##### RECORD LIST #####

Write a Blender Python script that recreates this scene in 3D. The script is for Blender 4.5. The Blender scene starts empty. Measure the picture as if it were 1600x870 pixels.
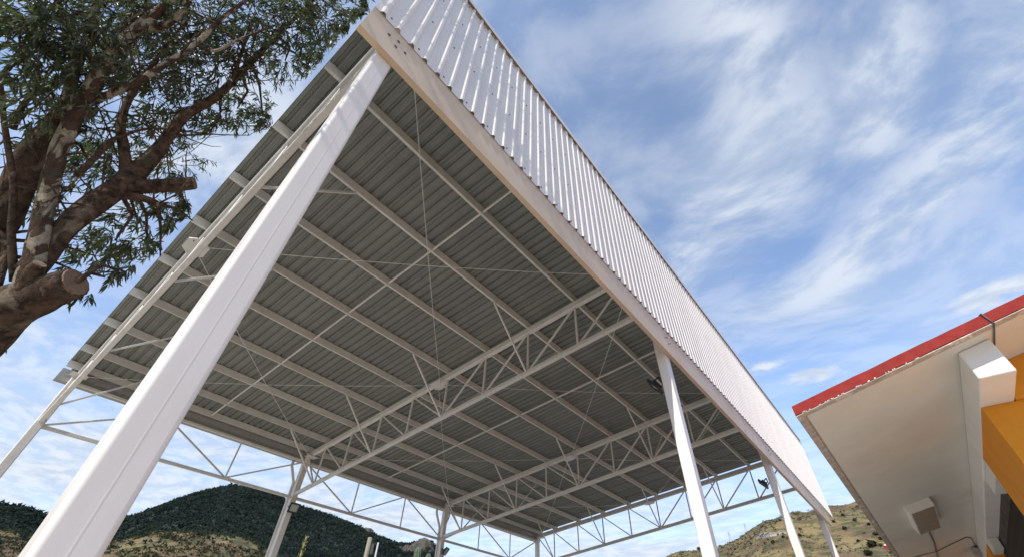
import bpy, math, random
import numpy as np
from mathutils import Vector, Matrix

# ------------------------------------------------------------------ scene, camera, sky, sun, exposure
sc = bpy.context.scene
col = sc.collection
R = math.radians
GZ = 1.6                                   # eye height above the court

cam_d = bpy.data.cameras.new('camera'); cam = bpy.data.objects.new('camera', cam_d); col.objects.link(cam)
cam_d.sensor_width = 36.0; cam_d.sensor_fit = 'HORIZONTAL'
cam_d.lens = 658.71 / 1600.0 * 36.0
cam_d.clip_start = 0.05; cam_d.clip_end = 6000
RR = ((0.7763288938, 0.6293005714, 0.0359755395), (0.4089189704, -0.5462487210, 0.7310250409), (0.4796860684, -0.5528047808, -0.6814016071))
M = Matrix(((RR[0][0], RR[1][0], RR[2][0], 2.66417), (RR[0][1], RR[1][1], RR[2][1], -0.41428), (RR[0][2], RR[1][2], RR[2][2], GZ), (0, 0, 0, 1)))
cam.matrix_world = M
sc.camera = cam

SUN_EL = R(38); SUN_DIR = Vector((0.12, -0.993, 0)).normalized()     # horizontal direction towards the sun
sun_d = bpy.data.lights.new('sun', 'SUN'); sun_d.energy = 4.2; sun_d.angle = R(0.53); sun_d.color = (1.0, 0.95, 0.87)
sun = bpy.data.objects.new('sun', sun_d); col.objects.link(sun)
sv = Vector((SUN_DIR.x * math.cos(SUN_EL), SUN_DIR.y * math.cos(SUN_EL), math.sin(SUN_EL)))
sun.rotation_euler = sv.to_track_quat('Z', 'Y').to_euler()

vs = sc.view_settings
vs.view_transform = 'Standard'; vs.look = 'None'; vs.gamma = 1.0; vs.use_curve_mapping = False; vs.exposure = 0.0

wd = bpy.data.worlds.new('World'); sc.world = wd; wd.use_nodes = True
wt = wd.node_tree; wt.nodes.clear()

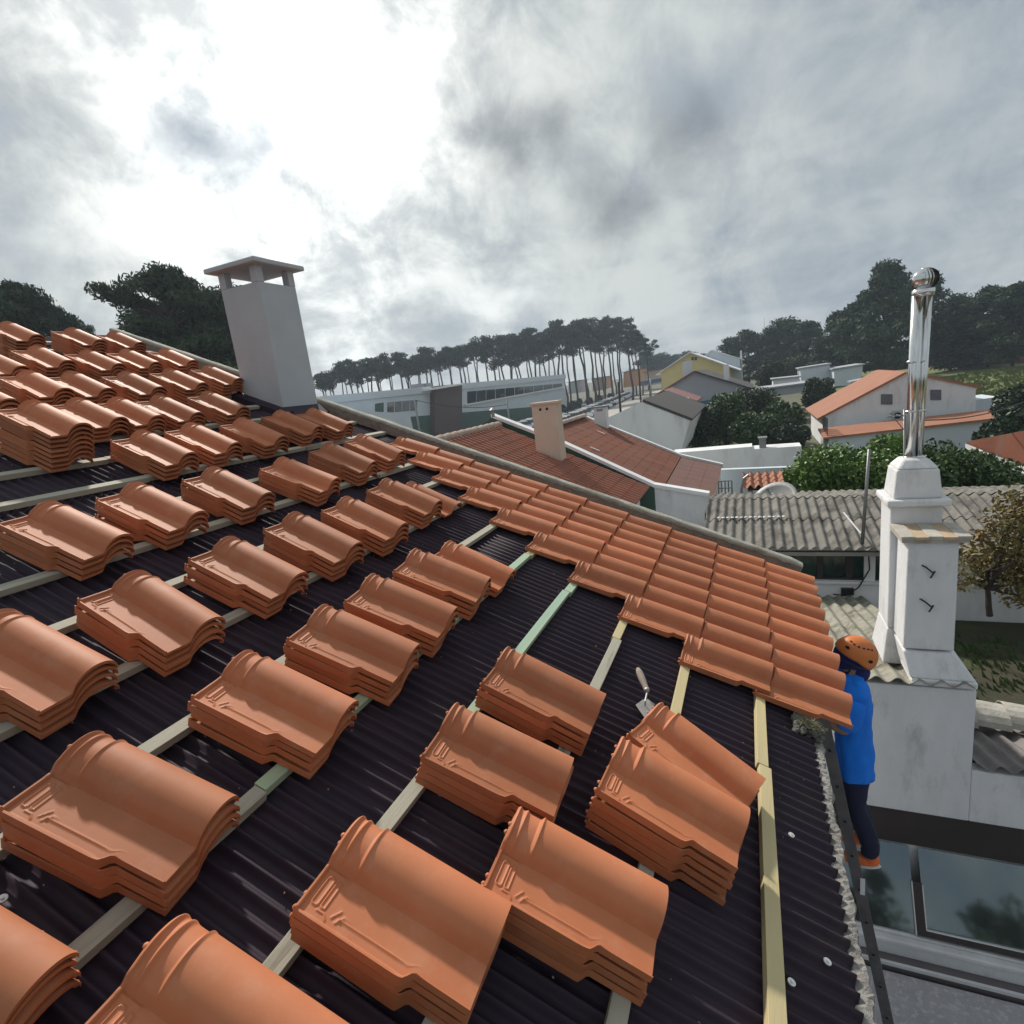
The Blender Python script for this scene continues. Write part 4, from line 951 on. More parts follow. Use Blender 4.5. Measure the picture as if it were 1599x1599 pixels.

#####

Output each line exactly; omit every picture.

Write a Blender Python script that recreates this scene in 3D. The script is for Blender 4.5. The Blender scene starts empty. Measure the picture as if it were 1600x870 pixels.
import bpy, math, random
import numpy as np
from mathutils import Vector, Matrix

# ------------------------------------------------------------------ scene, camera, sky, sun, exposure
sc = bpy.context.scene
col = sc.collection
R = math.radians
GZ = 1.6                                   # eye height above the court

cam_d = bpy.data.cameras.new('camera'); cam = bpy.data.objects.new('camera', cam_d); col.objects.link(cam)
cam_d.sensor_width = 36.0; cam_d.sensor_fit = 'HORIZONTAL'
cam_d.lens = 658.71 / 1600.0 * 36.0
cam_d.clip_start = 0.05; cam_d.clip_end = 6000
RR = ((0.7763288938, 0.6293005714, 0.0359755395), (0.4089189704, -0.5462487210, 0.7310250409), (0.4796860684, -0.5528047808, -0.6814016071))
M = Matrix(((RR[0][0], RR[1][0], RR[2][0], 2.66417), (RR[0][1], RR[1][1], RR[2][1], -0.41428), (RR[0][2], RR[1][2], RR[2][2], GZ), (0, 0, 0, 1)))
cam.matrix_world = M
sc.camera = cam

SUN_EL = R(38); SUN_DIR = Vector((0.12, -0.993, 0)).normalized()     # horizontal direction towards the sun
sun_d = bpy.data.lights.new('sun', 'SUN'); sun_d.energy = 4.2; sun_d.angle = R(0.53); sun_d.color = (1.0, 0.95, 0.87)
sun = bpy.data.objects.new('sun', sun_d); col.objects.link(sun)
sv = Vector((SUN_DIR.x * math.cos(SUN_EL), SUN_DIR.y * math.cos(SUN_EL), math.sin(SUN_EL)))
sun.rotation_euler = sv.to_track_quat('Z', 'Y').to_euler()

vs = sc.view_settings
vs.view_transform = 'Standard'; vs.look = 'None'; vs.gamma = 1.0; vs.use_curve_mapping = False; vs.exposure = 0.0

wd = bpy.data.worlds.new('World'); sc.world = wd; wd.use_nodes = True
wt = wd.node_tree; wt.nodes.clear()

The Blender Python script for this scene continues. Write part 4, from line 951 on. More parts follow. Use Blender 4.5. Measure the picture as if it were 1599x1599 pixels.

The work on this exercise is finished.